TASK TO COMPLETE: Extract from the listing each line in which the word "script" appears.

Records with scene code:
Start

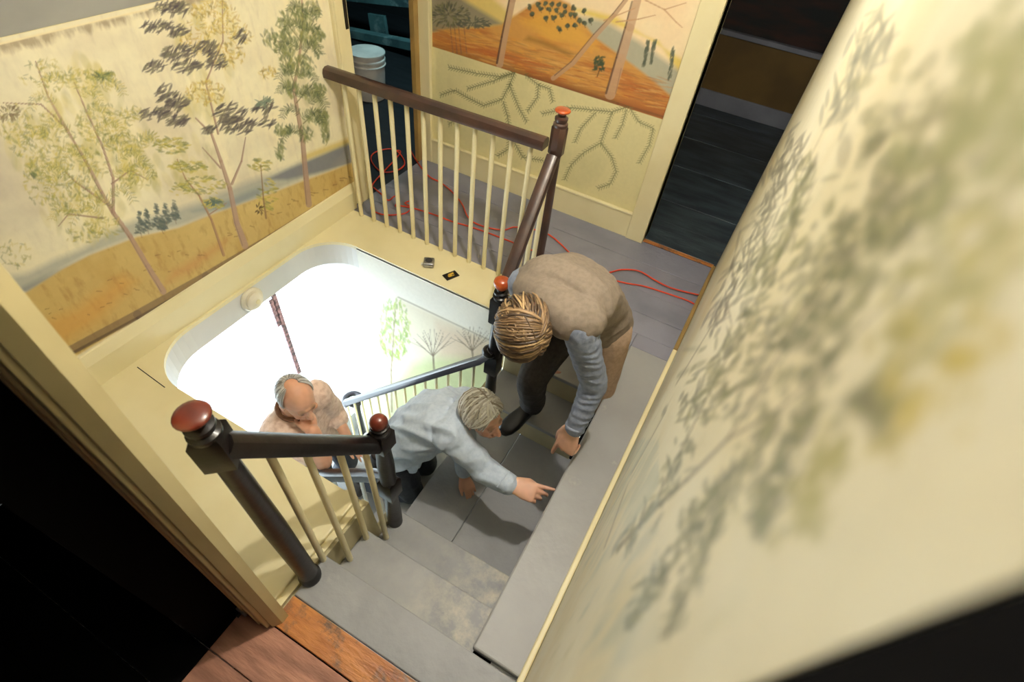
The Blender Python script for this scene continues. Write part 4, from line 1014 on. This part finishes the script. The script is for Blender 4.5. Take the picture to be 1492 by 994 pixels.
# ---- man in a pale blue shirt lying up the lower stairs, pointing at the ledge edge
def man_blue():
    root = person('person', (-.9, 1.05, -.785), 'person in a pale blue shirt crawling onto the landing, pointing with one finger')
    neck = V3((-.665, 1.16, .0)); hip = V3((-.945, 1.06, -.36))
    shR, shL = V3((-.655, 1.035, .02)), V3((-.735, 1.275, -.09))
    hipR, hipL = V3((-.93, .97, -.38)), V3((-.975, 1.14, -.38))
    elR, wrR = V3((-.475, 1.035, -.125)), V3((-.322, 1.010, -.088))
    elL, wrL = V3((-.70, 1.25, -.36)), V3((-.625, 1.135, -.515))
    kR, kL = V3((-.87, .99, -.70)), V3((-.90, 1.17, -.70))
    aR, aL = V3((-1.19, .99, -.93)), V3((-1.2, 1.17, -.93))
    f, l, u = axes((.95, -.24, -.08), (.24, .96, .05)); hc = V3((-.563, 1.160, .075))
    lat = nrm(shL - shR); arch = V3((-.02, 0, .045))
    secs = [(-.12, .12, .10), (0, .150, .115), (.25, .145, .112), (.55, .155, .115), (.8, .155, .10), (.93, .115, .075), (1.0, .06, .055)]
    sp = spine(hip, neck, arch, nrm(hipL - hipR), lat, None, None, secs)
    s = .95
    b = B(); P = head_shapes(b, hc, f, l, u, s)
    limb(b, [neck, neck.lerp(P(-.03, 0, -.06), .5), P(-.03, 0, -.03)], [.055, .050, .054])
    loft(b, [(c, a * .84, n_ * .82) for c, a, n_ in sp])
    limb(b, [shR, elR, wrR], [.046, .036, .027]); limb(b, [shL, elL, wrL], [.044, .036, .027])
    limb(b, [hipR, kR, aR], [.078, .050, .036]); limb(b, [hipL, kL, aL], [.078, .050, .036])
    limb(b, [aR, aR + V3((-.06, 0, -.10))], [.034, .026]); limb(b, [aL, aL + V3((-.06, 0, -.10))], [.034, .026])
    hand_shapes(b, wrR + V3((.01, .002, .0)), (.975, .20, .03), (.05, -.35, .92), (0, 1, .25), (.06, .55, .75, .85), 1.08, thumb=(.35, .55), spread=.06)
    hand_shapes(b, wrL, (.75, -.45, -.35), (.3, -.2, .9), (-.2, -.9, 0), (.35, .4, .45, .5), .82)
    def scal(co): return False
    skinned(b, 'body', [M_SKIN], root, .0046, 2, paint=skin_paint(P, s, (222, 172, 144)))
    M_BL = cloth('pale_blue_cotton', (196, 208, 222), (184, 198, 214), .85)
    b = B(); loft(b, [(c, a * 1.10, n_ * 1.08) for c, a, n_ in sp[:-1]])
    limb(b, [shR, shR.lerp(elR, .5), elR, elR.lerp(wrR, .6), wrR.lerp(elR, .10)], [.074, .066, .060, .050, .046])
    limb(b, [shL, elL, wrL.lerp(elL, .15)], [.074, .058, .042])
    limb(b, [shR.lerp(neck, .2), neck + V3((0, 0, -.005)), shL.lerp(neck, .2)], [.072, .068, .072])
    base = folds(.017, 13, (1, .1, .5), 3, 6); fz = nrm(wrR - shR)
    def wr(c):
        d = (V3(c) - shR).dot(fz)
        return base(c) * (1 if d < .03 else .55)
    skinned(b, 'shirt', [M_BL], root, .007, 4, wrinkle=wr)
    b = B(); cu = wrR.lerp(elR, .08); b.tube([cu - fz * .035, cu + fz * .010], [.047, .047], 22); skinned(b, 'cuff', [M_BL], root, .0055, 1, wrinkle=folds(.0015, 30))
    b = B(); nd = nrm(P(-.03, 0, -.05) - neck); cc = neck + nd * .035
    q = nd.to_track_quat('Z', 'Y'); ring = [cc + q @ V3((.062 * math.cos(a), .062 * math.sin(a), -.008 * math.cos(a))) for a in np.linspace(0, 2 * PI, 25)]
    b.tube(ring, .011, 8, caps=False, flat=.6); o = b.build('collar', M_BL, root, smooth=True); o.matrix_parent_inverse = Matrix.Translation(-root.location)
    b = B(); loft(b, [(c, a * 1.0, n_ * 1.0) for c, a, n_ in sp[:3]]); ball(b, hipR, (.095, .09, .10)); ball(b, hipL, (.095, .09, .10))
    limb(b, [hipR, kR, aR], [.094, .068, .055]); limb(b, [hipL, kL, aL], [.094, .068, .055])
    skinned(b, 'trousers', [cloth('dark_denim', (44, 48, 58), (34, 38, 48), .9)], root, .008, 4, wrinkle=folds(.005, 9, None, 1, 3))
    for a_ in (aR, aL): shoe(root, a_ + V3((-.02, 0, -.03)), a_ + V3((-.08, 0, -.25)), (-1, 0, .2), mat('dark_brown_leather', (46, 34, 28), .5), .9)
    def lock(k, r):
        ph = -PI * .80 + 1.6 * PI * r.random()      # about the back and sides
        if r.random() < .25:
            return (.25, -.1 + .3 * r.random(), 1), (.9, -.7 + 1.4 * r.random(), .62), .05
        back = (-math.cos(ph), math.sin(ph))
        if r.random() < .6:
            t = -.9 + 1.5 * r.random(); return (t * .8 + .2, .4, .85), (t * .75, -1, -.35 + .45 * r.random() + .3 * max(0, t)), .4 * r.random() ** 2
        return (.0 + .3 * r.random(), .4 * r.random(), 1), (back[0] * 1.0 - .05, back[1], -.42 + .35 * r.random() + .25 * max(0, back[0])), .22 * r.random()
    hair_cap(root, P, f, l, u, hc, s * 1.03, lock, 760, [(214, 210, 200), (186, 180, 166), (234, 232, 224), (150, 138, 118), (220, 216, 202)], .0040, seed=5, lift=.010)
    return root

# ---- man in a peach shirt standing further down, chin on his hand, elbow on the rail
def man_peach():
    root = person('person', (-1.55, 1.0, -1.43), 'person in a peach shirt with receding grey hair, elbow on the lower rail')
    neck = V3((-1.515, .885, -.295)); hip = V3((-1.62, 1.05, -.86))
    shR, shL = V3((-1.52, .775, -.345)), V3((-1.51, 1.045, -.335))
    hipR, hipL = V3((-1.60, .95, -.90)), V3((-1.62, 1.14, -.90))
    elR, wrR = V3((-1.262, .80, -.445)), V3((-1.33, .845, -.275))
    elL, wrL = V3((-1.52, 1.13, -.60)), V3((-1.36, 1.06, -.68))
    f, l, u = axes((.90, -.24, -.24), (.24, .95, .05)); hc = V3((-1.435, .892, -.135))
    kR, kL = V3((-1.54, .93, -1.28)), V3((-1.56, 1.16, -1.28)); aR, aL = V3((-1.66, .93, -1.56)), V3((-1.68, 1.16, -1.56))
    secs = [(-.10, .13, .11), (0, .155, .125), (.25, .155, .125), (.55, .17, .125), (.8, .17, .105), (.93, .12, .075), (1.0, .065, .06)]
    sp = spine(hip, neck, V3((-.03, 0, .0)), nrm(hipL - hipR), nrm(shL - shR), None, None, secs)
    b = B(); P = head_shapes(b, hc, f, l, u)
    limb(b, [neck, neck.lerp(P(-.03, 0, -.06), .5), P(-.02, 0, -.03)], [.060, .058, .060])
    loft(b, [(c, a * .9, n_ * .88) for c, a, n_ in sp])
    limb(b, [shR, elR, elR.lerp(wrR, .4), wrR], [.055, .046, .048, .034]); limb(b, [shL, elL, wrL], [.055, .040, .028])
    limb(b, [hipR, kR, aR], [.082, .055, .038]); limb(b, [hipL, kL, aL], [.082, .055, .038])
    limb(b, [aR, aR + V3((.08, 0, -.05))], [.034, .028]); limb(b, [aL, aL + V3((.08, 0, -.05))], [.034, .028])
    hand_shapes(b, wrR, nrm(P(.06, .0, -.115) - wrR), (.8, -.4, .1), (-.3, .2, 1), (.5, .55, .6, .6), .95)
    hand_shapes(b, wrL, (1, -.2, 0), (0, 0, 1), (0, -1, 0), (.3, .3, .3, .3), .95)
    skinned(b, 'body', [M_SKIN], root, .005, 2, paint=skin_paint(P, 1, (218, 164, 134)))
    M_PE = cloth('peach_cotton', (236, 208, 190), (214, 180, 160), .85, 40)
    b = B(); loft(b, [(c, a * 1.08, n_ * 1.06) for c, a, n_ in sp[:-1]])
    limb(b, [shR, shR.lerp(elR, .55), shR.lerp(elR, .72)], [.080, .070, .066]); limb(b, [shL, elL, elL.lerp(wrL, .3)], [.080, .062, .058])
    limb(b, [shR.lerp(neck, .2), neck + V3((-.01, 0, -.02)), shL.lerp(neck, .2)], [.076, .070, .076])
    skinned(b, 'shirt', [M_PE], root, .008, 4, wrinkle=folds(.008, 14, (0, .3, 1), 2.5, 2))
    b = B(); nd = nrm(P(-.03, 0, -.05) - neck); cc = neck + nd * .03; q = nd.to_track_quat('Z', 'Y')
    ring = [cc + q @ V3((.070 * math.cos(a), .070 * math.sin(a), 0)) for a in np.linspace(0, 2 * PI, 25)]
    b.tube(ring, .013, 8, caps=False, flat=.6); o = b.build('collar', cloth('brown_collar', (146, 108, 84)), root, smooth=True); o.matrix_parent_inverse = Matrix.Translation(-root.location); o['label'] = 'brown collar'
    b = B(); loft(b, [(c, a * 1.02, n_ * 1.02) for c, a, n_ in sp[:3]]); limb(b, [hipR, kR, aR], [.10, .075, .06]); limb(b, [hipL, kL, aL], [.10, .075, .06])
    skinned(b, 'trousers', [cloth('dark_denim', (44, 48, 58), (34, 38, 48), .9)], root, .009, 4)
    for a_ in (aR, aL): shoe(root, a_ + V3((-.05, 0, -.085)), a_ + V3((.14, 0, -.085)), (0, 0, 1), mat('dark_brown_leather', (46, 34, 28), .5), 1.0)
    def lock(k, r):
        ph = -PI * .62 + 1.24 * PI * r.random()
        c_, s_ = -math.cos(ph), math.sin(ph)
        return (c_ * .35 - .25, s_ * .35, .85), (c_ - .1, s_, -.40 + .3 * r.random()), .05 * r.random()
    hair_cap(root, P, f, l, u, hc, 1.0, lock, 600, [(170, 168, 164), (142, 138, 132), (206, 204, 200), (188, 186, 182)], .0050, seed=8, lift=.003)
    return root
man_vest(); man_blue(); man_peach()

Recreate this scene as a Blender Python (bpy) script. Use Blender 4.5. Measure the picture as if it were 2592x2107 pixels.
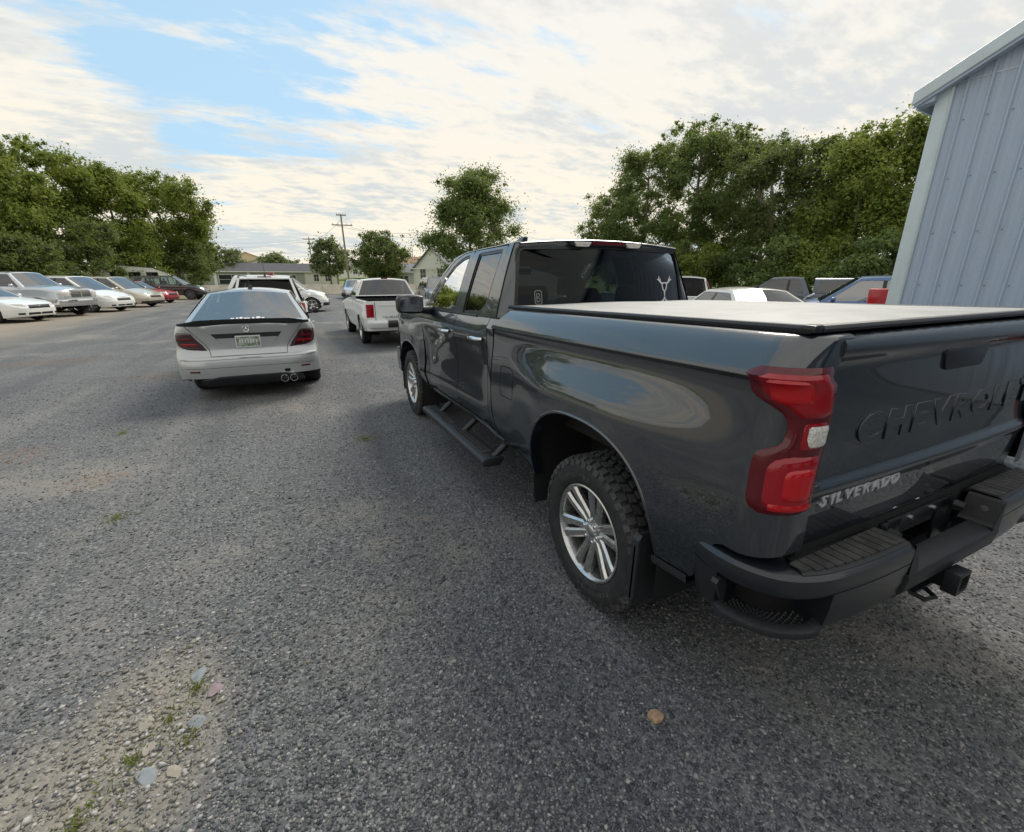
import bpy, bmesh, math, random
import numpy as np
from mathutils import Vector, Matrix
R = math.radians
for o in list(bpy.data.objects): bpy.data.objects.remove(o)
S = bpy.context.scene
COL = S.collection
random.seed(7)
# ------------------------------------------------------------------ camera
cd = bpy.data.cameras.new('Camera'); cam = bpy.data.objects.new('Camera', cd); COL.objects.link(cam)
cd.sensor_width = 36; cd.lens = 15.42; cd.clip_start = .05; cd.clip_end = 3000
CAMP = Vector((-2.189, -1.616, 1.653))
cam.location = CAMP
cam.rotation_euler = (R(90 - 17.52), 0, R(-25.72))
S.camera = cam
# ------------------------------------------------------------------ light
S.view_settings.view_transform = 'Standard'; S.view_settings.look = 'None'
S.view_settings.gamma = 1; S.view_settings.use_curve_mapping = False
S.view_settings.exposure = 0.36
SUN_AZ, SUN_EL = 52, 46            # compass-like: clockwise from +Y
sd = bpy.data.lights.new('Sun', 'SUN'); sd.energy = 2.2; sd.angle = R(22); sd.color = (1, .95, .86)
sun = bpy.data.objects.new('Sun', sd); COL.objects.link(sun)
sv = Vector((math.sin(R(SUN_AZ)) * math.cos(R(SUN_EL)), math.cos(R(SUN_AZ)) * math.cos(R(SUN_EL)), math.sin(R(SUN_EL))))
sun.rotation_euler = sv.to_track_quat('Z', 'Y').to_euler(); sun.location = (20, -20, 40)

def NT(tree):
    """tiny node helper: N('Type', {inputs}, **props)"""
    def N(t, ins=None, **props):
        n = tree.nodes.new(t)
        for k, v in props.items(): setattr(n, k, v)
        for k, v in (ins or {}).items():
            s = n.inputs[k]
            if isinstance(v, bpy.types.NodeSocket): tree.links.new(v, s)
            else: s.default_value = v
        return n
    return N
def ramp(N, fac, stops, interp='LINEAR'):
    n = N('ShaderNodeValToRGB', {'Fac': fac}); cr = n.color_ramp; cr.interpolation = interp
    while len(cr.elements) < len(stops): cr.elements.new(.5)
    for e, (p, c) in zip(cr.elements, stops):
        e.position = p; e.color = c if len(c) == 4 else (*c, 1)
    return n.outputs['Color']
def mth(N, op, a, b=0.0, c=0.0, clamp=False):
    n = N('ShaderNodeMath', operation=op, use_clamp=clamp)
    for i, v in enumerate((a, b, c)):
        if isinstance(v, bpy.types.NodeSocket): n.id_data.links.new(v, n.inputs[i])
        else: n.inputs[i].default_value = v
    return n.outputs[0]
def mix(N, fac, a, b, blend='MIX'):
    n = N('ShaderNodeMix', data_type='RGBA', blend_type=blend)
    L = n.id_data.links
    for i, v in ((0, fac), (6, a), (7, b)):
        if isinstance(v, bpy.types.NodeSocket): L.new(v, n.inputs[i])
        else: n.inputs[i].default_value = v if not isinstance(v, tuple) or len(v) == 4 else (*v, 1)
    return n.outputs[2]
def smooth(N, x, a, b):
    n = N('ShaderNodeMapRange', {'Value': x, 'From Min': a, 'From Max': b}, interpolation_type='SMOOTHSTEP')
    return n.outputs[0]

# world: Nishita sky with a broken layer of cloud projected on a high plane
W = bpy.data.worlds.new('World'); S.world = W; W.use_nodes = True
wt = W.node_tree; wt.nodes.clear(); N = NT(wt)
sky = N('ShaderNodeTexSky', sky_type='NISHITA', sun_disc=False, sun_elevation=R(SUN_EL), sun_rotation=R(SUN_AZ),
        air_density=1.0, dust_density=1.2, ozone_density=1.5)
tc = N('ShaderNodeTexCoord'); d = tc.outputs['Generated']
sx = N('ShaderNodeSeparateXYZ', {0: d})
up = mth(N, 'MAXIMUM', sx.outputs[2], 0.0)
den = mth(N, 'ADD', up, .16)
px = mth(N, 'DIVIDE', sx.outputs[0], den); py = mth(N, 'DIVIDE', sx.outputs[1], den)
pv = N('ShaderNodeCombineXYZ', {0: px, 1: py, 2: 0.0}).outputs[0]
# streaky altocumulus: rotated, stretched noise
def sdir(az, el): return (math.sin(R(az)) * math.cos(R(el)), math.cos(R(az)) * math.cos(R(el)), math.sin(R(el)))
def sdot(az, el): return N('ShaderNodeVectorMath', {0: d, 1: sdir(az, el)}, operation='DOT_PRODUCT').outputs['Value']
mp = N('ShaderNodeMapping', {'Vector': pv, 'Rotation': (0, 0, R(-50)), 'Scale': (.8, 2.2, 1)})
n1 = N('ShaderNodeTexNoise', {'Vector': mp.outputs[0], 'Scale': 1.9, 'Detail': 5.0, 'Roughness': .62, 'Distortion': .0})
mp2 = N('ShaderNodeMapping', {'Vector': pv, 'Location': (3.3, 1.7, 0), 'Rotation': (0, 0, R(-40)), 'Scale': (.7, 1.2, 1)})
n2 = N('ShaderNodeTexNoise', {'Vector': mp2.outputs[0], 'Scale': 1.1, 'Detail': 2.0, 'Roughness': .55, 'Distortion': .0})
mp3 = N('ShaderNodeMapping', {'Vector': pv, 'Rotation': (0, 0, R(-75)), 'Scale': (1, 1.9, 1)})
n3 = N('ShaderNodeTexNoise', {'Vector': mp3.outputs[0], 'Scale': 6.0, 'Detail': 3.0, 'Roughness': .6, 'Distortion': .0})
# a wide blue break to the left; the cover closes towards the right and the horizon
blue = smooth(N, sdot(-30, 30), .68, .93)
dens = mth(N, 'SUBTRACT', .86, mth(N, 'MULTIPLY', blue, .66))
dens = mth(N, 'ADD', dens, mth(N, 'MULTIPLY', mth(N, 'SUBTRACT', n1.outputs[0], .5), 1.9))
dens = mth(N, 'ADD', dens, mth(N, 'MULTIPLY', mth(N, 'SUBTRACT', n3.outputs[0], .5), .75))
dens = mth(N, 'ADD', dens, mth(N, 'MULTIPLY', smooth(N, up, .265, .15), .40))
dens = mth(N, 'ADD', dens, mth(N, 'MULTIPLY', smooth(N, sdot(-18, 11), math.cos(R(10)), math.cos(R(3))), .68))
dens = mth(N, 'ADD', dens, mth(N, 'MULTIPLY', smooth(N, sdot(-58, 13), math.cos(R(20)), math.cos(R(5))), .45))
cl = smooth(N, dens, .30, .76)
shade = smooth(N, mth(N, 'ADD', n2.outputs[0], mth(N, 'MULTIPLY', mth(N, 'SUBTRACT', n3.outputs[0], .5), .8)), .40, .68)
warm = mix(N, smooth(N, up, .05, .50), (.87, .80, .665), (.80, .785, .745))
grey = mix(N, smooth(N, up, .0, .45), (.56, .61, .62), (.66, .67, .665))
ccol = mix(N, shade, warm, grey)
skb = N('ShaderNodeVectorMath', {0: sky.outputs[0], 'Scale': .085}, operation='SCALE').outputs[0]
skh = mix(N, .70, skb, (.50, .755, .95))
tot = mix(N, cl, skh, ccol)
bg = N('ShaderNodeBackground', {'Color': tot, 'Strength': 0.92})
wo = N('ShaderNodeOutputWorld', {'Surface': bg.outputs[0]})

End

TASK ANSWER:
The Blender Python script for this scene continues. Write part 4, from line 1014 on. This part finishes the script. The script is for Blender 4.5. Take the picture to be 1492 by 994 pixels.
Recreate this scene as a Blender Python (bpy) script. Use Blender 4.5. Measure the picture as if it were 2592x2107 pixels.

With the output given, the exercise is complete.